The National Bureau of Statistics (NBS) has released its latest report on capital importation for Q3 ’21. The data was obtained from the CBN and compiled using information on banking transactions from all registered financial institutions in Nigeria. The total value of capital imported in Q3 ‘21 was estimated at USD1.7bn, representing a rise of 98% q/q and 18% y/y. The data are gross, and not adjusted for capital exports.
The category referred to as portfolio investment accounted for the largest share (70%) of total capital importation in Q3’21. There was a q/q increase of 121% in Q3. Money market instruments accounted for 65% of total portfolio investments and increased by 76% q/q.
Similar to Q1 and Q2, there was relatively lower contribution from bonds to portfolio investments in Q3. Bonds contributed 30% to total portfolio investments. Based on the data release, demand for equities was low in Q3. This asset class accounted for just 5% (USD57m) of total portfolio investments; inflow declined by -34% q/q but rose by 28% y/y.
The challenging macroeconomic landscape impacted the performance of the equities market, as the Nigerian Exchange Group All Share Index (NGX-ASI) posted a negative return of -5.9% in H1 ‘21.

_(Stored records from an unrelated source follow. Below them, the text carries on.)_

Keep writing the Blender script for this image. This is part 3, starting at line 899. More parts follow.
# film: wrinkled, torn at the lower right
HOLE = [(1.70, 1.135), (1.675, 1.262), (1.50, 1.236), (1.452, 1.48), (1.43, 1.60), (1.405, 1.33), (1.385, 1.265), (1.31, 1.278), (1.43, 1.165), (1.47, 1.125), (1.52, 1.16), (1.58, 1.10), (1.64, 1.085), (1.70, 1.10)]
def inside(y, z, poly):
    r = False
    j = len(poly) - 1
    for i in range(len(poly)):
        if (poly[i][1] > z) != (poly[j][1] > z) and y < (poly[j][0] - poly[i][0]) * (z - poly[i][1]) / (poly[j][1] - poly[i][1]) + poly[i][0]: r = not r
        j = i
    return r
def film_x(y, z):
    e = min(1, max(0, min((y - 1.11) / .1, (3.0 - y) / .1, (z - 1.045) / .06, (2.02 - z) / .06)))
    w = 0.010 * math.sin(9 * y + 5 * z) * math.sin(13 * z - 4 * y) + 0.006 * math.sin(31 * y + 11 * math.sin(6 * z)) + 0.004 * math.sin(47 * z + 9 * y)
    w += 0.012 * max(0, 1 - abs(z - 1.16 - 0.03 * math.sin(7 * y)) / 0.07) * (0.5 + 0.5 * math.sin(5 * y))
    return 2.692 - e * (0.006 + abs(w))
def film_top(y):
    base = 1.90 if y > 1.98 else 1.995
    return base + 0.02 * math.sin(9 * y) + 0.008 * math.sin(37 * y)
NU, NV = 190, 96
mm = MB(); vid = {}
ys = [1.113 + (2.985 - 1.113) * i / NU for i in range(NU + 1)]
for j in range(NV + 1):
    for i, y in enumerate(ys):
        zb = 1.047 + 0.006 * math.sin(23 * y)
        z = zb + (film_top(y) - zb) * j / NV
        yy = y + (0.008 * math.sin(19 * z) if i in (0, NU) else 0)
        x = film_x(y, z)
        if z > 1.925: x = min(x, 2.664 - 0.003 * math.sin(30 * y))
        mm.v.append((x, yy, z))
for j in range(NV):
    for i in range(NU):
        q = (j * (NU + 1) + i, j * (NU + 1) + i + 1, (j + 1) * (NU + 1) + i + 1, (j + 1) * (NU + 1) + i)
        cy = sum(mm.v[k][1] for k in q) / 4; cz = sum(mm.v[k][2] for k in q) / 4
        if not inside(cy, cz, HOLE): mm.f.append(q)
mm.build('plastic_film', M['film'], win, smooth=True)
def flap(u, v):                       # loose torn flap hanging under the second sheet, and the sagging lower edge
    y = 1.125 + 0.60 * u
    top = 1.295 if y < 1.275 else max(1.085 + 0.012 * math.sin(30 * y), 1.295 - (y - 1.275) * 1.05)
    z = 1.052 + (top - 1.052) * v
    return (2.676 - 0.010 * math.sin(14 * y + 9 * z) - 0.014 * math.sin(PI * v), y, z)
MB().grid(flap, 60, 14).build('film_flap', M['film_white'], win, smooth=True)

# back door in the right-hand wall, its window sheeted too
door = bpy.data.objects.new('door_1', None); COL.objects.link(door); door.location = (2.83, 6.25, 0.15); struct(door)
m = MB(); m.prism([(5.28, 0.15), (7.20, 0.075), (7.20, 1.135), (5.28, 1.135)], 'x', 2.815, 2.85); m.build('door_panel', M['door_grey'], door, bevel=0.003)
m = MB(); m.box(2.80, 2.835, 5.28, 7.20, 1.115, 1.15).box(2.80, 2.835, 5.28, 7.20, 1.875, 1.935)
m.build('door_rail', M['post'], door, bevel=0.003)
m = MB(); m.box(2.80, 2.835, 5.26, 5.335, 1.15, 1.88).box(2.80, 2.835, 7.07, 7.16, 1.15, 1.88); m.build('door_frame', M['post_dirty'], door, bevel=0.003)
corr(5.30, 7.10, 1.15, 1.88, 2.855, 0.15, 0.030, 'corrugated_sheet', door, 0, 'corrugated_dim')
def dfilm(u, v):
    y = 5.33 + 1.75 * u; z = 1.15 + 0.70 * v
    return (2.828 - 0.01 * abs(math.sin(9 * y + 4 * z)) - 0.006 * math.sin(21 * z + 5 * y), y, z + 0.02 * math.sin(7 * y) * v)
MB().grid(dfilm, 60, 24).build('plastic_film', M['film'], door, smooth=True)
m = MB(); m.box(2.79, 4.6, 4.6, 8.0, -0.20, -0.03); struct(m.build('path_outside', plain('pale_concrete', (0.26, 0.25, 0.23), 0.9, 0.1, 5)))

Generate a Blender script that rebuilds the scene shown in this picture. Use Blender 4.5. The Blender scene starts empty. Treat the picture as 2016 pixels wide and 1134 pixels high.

Foreign direct investment (FDI) inflow grew by 38% y/y to USD108m but posted a q/q decline of -74% y/y. FDI inflow accounted for just 6% of total capital importation in Q3 ‘21.
Until definitive steps are taken to address Nigeria’s structural and infrastructural challenges, FDI inflow will likely remain relatively low.
The increase in capital importation in Q3’ 21 can be partly attributed to relatively better economic conditions in Nigeria during the period under review. We note that the economy posted a GDP growth of 5.01% y/y in Q3’21 and a few green shoots within the non-oil economy supported the economic recovery trend.